While many homes in this area are without power, and are expected to stay that way for some time, most people agreed Tuesday that Sandy's fury—at least here—spared them the worst.

Sandy Impact Felt Throughout Area [Photos]

Many trees, power lines down in Morristown, Morris Township and Morris Plains.

Business Bustles as Downtown Morristown Stays Powered

Downtown Morristown is open for business. As the region was continuing to recover from a storm that has knocked out power for 2.5 million homes in New Jersey alone, many of those weary from Sandy flocked to Morristown. As night fell, and with both its surrounding communities and other parts of the town still in the dark, downtown literally became a light in the darkness.

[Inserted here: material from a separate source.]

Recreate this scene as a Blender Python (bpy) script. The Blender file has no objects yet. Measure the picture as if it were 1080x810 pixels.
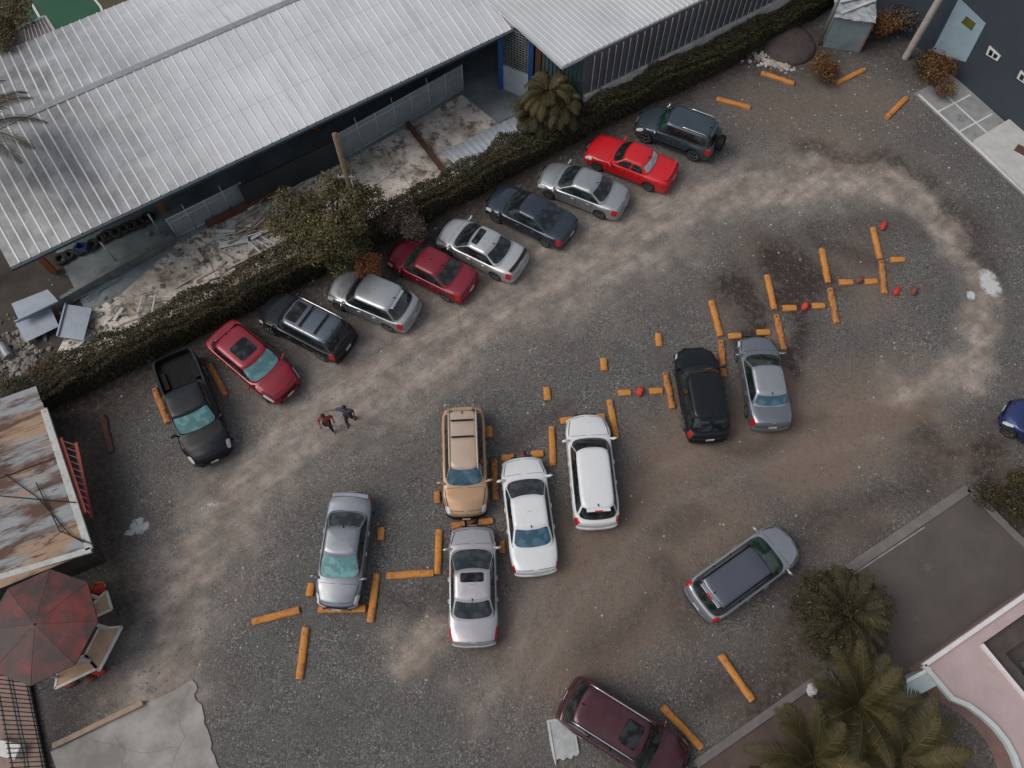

There is no gas in Morristown. That, according to a Morristown Police Officer directing traffic at the corner of Ridgedale Avenue and Morris Street around noon Wednesday, amid a sea of cars, honking horns and more than a few unhappy folks.

Power Outages Continue to Drop in Morristown Area

If you're reading this from your repowered home, we're happy for you. If you're reading from a Smartphone currently being charged at one of several available charging stations in the area, we feel for you.

The good news: There's gas to be found at stations with power in and around Morristown. The bad news: Be prepared to wait. A long time.

For those that stopped by St. Peter's Episcopal Church's Maple Avenue hall Thursday night, it wasn't just about the food and drink. It was about community, something positive, simply a reason to get out of a dark, cold house.